Eventually, the film becomes an insane shoot 'em up that is unintentionally humorous: Phillippe and Del Toro unload enough ammunition in a single fight to make The Matrix look passive. And the movie is packed with more old criminals than The Crew. Besides James Caan, who goes through the whole movie wearing a shirt that's about five sizes too small, the film boasts a small army of over-the-hillers hobbling around trying to shoot the younger set. One old man, who seems to want to commit suicide from the beginning, becomes the centerpiece of a joke when he finally dies in his car. What's the point of this? Why wasn't his story ever explained? Because without that explanation, his death is funny, not tragic. Then there's another old guy who gets shot square in the crotch--which made me laugh out loud.

For once, I'd like to see a movie with Juliette Lewis in which she doesn't play a retard or white trash. Maybe if she started speaking a little faster, she could break type and not play only slow-witted characters with a drawl.

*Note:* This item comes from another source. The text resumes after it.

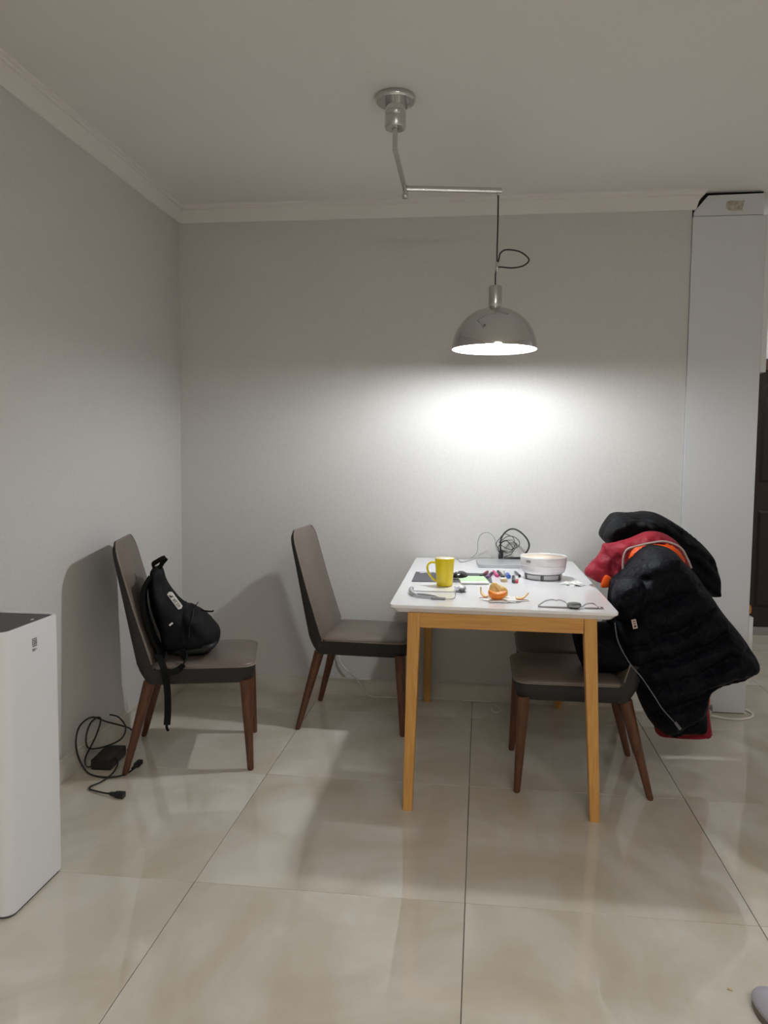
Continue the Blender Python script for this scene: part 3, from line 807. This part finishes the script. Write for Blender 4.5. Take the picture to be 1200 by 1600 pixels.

Taye Diggs and Nicky Katt are both boring as hell as Lewis' bodyguards. They come across as robotic sentinels, even in scenes when they should have some personality--for example, in a scene where we discover Diggs is having an affair with the young wife of his boss (yet another plotline in this movie that is touched upon for a minute, then quickly ignored). In fact, they're so uninteresting, that their best scenes come when they are killed: Katt when Phillippe tortures him to death by stretching, Diggs when he is shot in the throat.